Pour beaucoup de personne, les pavillons font partie de leur patrimoine (réel ou culturel) . S’ils sont liés à des choix politiques qui ont contribué à dépasser les limites planétaires, se pose la question de le possible de venir écologique, notamment autour des jardins et de politiques jardinières qui doivent être encouragés en tant que possibles réservoirs de biodiversité.
Cette question fait débat, les pavillons et leurs jardins étant associé à un imaginaire peu soutenable, qui se traduit aujourd’hui par des rénovations basées sur des extensions qui viennent renforcer le phénomène de la hausse rapide du nombre de mètre carré par habitant.
Dans les espaces pavillonnaires, enjeux de la préservation des cœurs d’ilots. La densification a tendance à faire sacrifier ces espaces souvent dédiés aux jardins. Fondamentale de les préserver.
Le choix de la densification des villes ?
L’idée selon laquelle la densification des villes permet de réduire l’impact écologique du logement doit être plus que relativisé. Aujourd’hui, 50% de l’acier, 100% des granulats vont à la construction de la ville et de ses infrastructures. Par ailleurs, la ville dense a besoin de nombreux services qui produisent de l’étalement urbains (entrepôts, data center, etc). La densification produit donc aussi de l’étalement. Toute densification n’est pas bonne à prendre.
Décroître la construction.
Tous les scenarios de neutralité carbone en 2050 repose sur des hypothèse de décroissance de la construction. Se pose donc la question de la sobriété constructive et foncière, comme développé dans La ville stationnaire. Besoin de sortir de l’injonction de la croissance et de l’attractivité, ne serait-ce que pour se concentrer et concentrer les moyens financiers sur l’adaptation des villes aux changement climatique.
Dans le cadre de Territoires pilotes, création d’un Atlas du foncier invisible pour accompagner les élus et techniciens à repenser leur développement urbain.
Enjeux notamment d’arrêter de construire autour de l’imaginaire de la famille avec deux ou trois enfants qui aujourd’hui aliment la construction de l’logements toujours plus grands.
Il faut avoir en tête que pour 35 logements construits, cela génère 5 logements vacants. La construction produit de la vacance. Voilà aussi pourquoi le ZAN est utile.
Adapter les logements au vieillissement.
La population vieillit mais les politiques urbaines ne le prennent pas en compte. Besoin de logements adaptés (plain-pied, pas trop grands, etc) pour encourager leur changement de logements avant que ne viennent les soucis liés au vieillissement. Libérant ainsi des logements sous-occuper pour d’autres.

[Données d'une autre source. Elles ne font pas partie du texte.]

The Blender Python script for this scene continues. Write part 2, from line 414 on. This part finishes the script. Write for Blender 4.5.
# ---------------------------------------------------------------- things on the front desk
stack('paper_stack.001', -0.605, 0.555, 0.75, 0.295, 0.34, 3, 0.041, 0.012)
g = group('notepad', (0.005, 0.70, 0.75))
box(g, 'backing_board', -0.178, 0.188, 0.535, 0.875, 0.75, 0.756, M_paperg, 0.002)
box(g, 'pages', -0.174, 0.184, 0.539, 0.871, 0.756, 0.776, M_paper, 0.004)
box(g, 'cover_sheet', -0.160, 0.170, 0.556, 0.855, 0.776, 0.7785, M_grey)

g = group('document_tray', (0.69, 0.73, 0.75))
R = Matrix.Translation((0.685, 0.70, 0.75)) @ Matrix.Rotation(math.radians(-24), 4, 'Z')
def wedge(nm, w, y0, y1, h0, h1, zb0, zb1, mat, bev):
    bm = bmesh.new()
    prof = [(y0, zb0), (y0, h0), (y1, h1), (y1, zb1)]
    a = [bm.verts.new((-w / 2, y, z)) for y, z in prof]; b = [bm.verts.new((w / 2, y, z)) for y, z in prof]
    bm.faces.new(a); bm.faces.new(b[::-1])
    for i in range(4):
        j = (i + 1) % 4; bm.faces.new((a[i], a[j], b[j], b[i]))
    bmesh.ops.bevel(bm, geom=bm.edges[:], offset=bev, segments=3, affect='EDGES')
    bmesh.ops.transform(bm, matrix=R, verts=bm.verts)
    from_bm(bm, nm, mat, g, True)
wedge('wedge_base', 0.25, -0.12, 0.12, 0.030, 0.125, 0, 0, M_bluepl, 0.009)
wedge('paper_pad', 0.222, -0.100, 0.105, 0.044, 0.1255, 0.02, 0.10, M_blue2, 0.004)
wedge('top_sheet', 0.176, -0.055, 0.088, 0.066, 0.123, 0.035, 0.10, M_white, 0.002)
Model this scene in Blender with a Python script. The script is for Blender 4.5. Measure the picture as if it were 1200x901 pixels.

Plus largement, besoin de penser ces programmes urbains qui proposent de la mixité fonctionnelle, qui facilite l’entraide et la cohabitation des générations.
Les métropoles contre la métropolisation ?
La ville stationnaire ne porte pas nécessairement de critique des métropoles, mais de la métropolisation, de l’extension de ces dernière, des politiques d’attractivités. Enjeux de ne plus attirer mais d’essaimer, redistribuer, de permettre des coopérations entre territoires.
Le rapport à la ville, aux métropoles, au logement est parfois ambigu parmi les écologistes. Nécessite de ne pas essentialiser la ville, ses habitants et ses élus.
La métropolisation est condamnable en ce qu’elle produit un ensemble de dominations, un fait urbain, un fait géographique sur les autres territoires. Elle attire les ressources et créé des dépendances.
Mais les métropoles peuvent être des alliés contre la métropolisation.
La fondation Abbé Pierre est ainsi favorable à la montée en puissance des institutions métropolitaine. La métropole de Lyon, seule institution basée sur le suffrage direct et la confrontation des programmes politiques, est un bon exemple. Pensée et obtenue par un des grands artisans de la métropolisation lyonnaise, elle offre des leviers d’action et de transformation sans comparaison avec les autres territoires.
Constat peut même être fait que les dynamiques de domination et d’inégalités sont d’autant plus grands là où les institutions métropolitaines sont les plus faibles (Marseille – Paris)
Dans une société démocratique, il est nécessaire de faire avec des dynamiques, notamment des choix de résidences, qui ne vont pas s’inverser du jour au lendemain. La préférence pour les métropoles ou pour certaines régions est un point de départ avec lequel il faut travailler.
Retour d’expérience à Lyon.
Le vote écologiste s’est en partie construit en opposition à la stratégie de métropolisation de Gérard Collomb. La création de la métropole, et la fusion avec le département devait permettre de poursuivre cette dynamique. Mais l’institution est aussi un levier pour penser autre chose.
Notamment un autre rapport aux territoires. Aujourd’hui, la dépendance alimentaire de la Métropole de Lyon se joue sur périmètre de 50 km autour de la place Bellecour. C’est deux fois la surface de la Métropole de Lyon.
ans ce périmètre de 50 km, la seule structure qui fédère les EPCI est l’agence d’urbanisme, qui sert aujourd’hui pour accueillir dialogue et coopération sur les sujets alimentaires, de mobilité, habitat.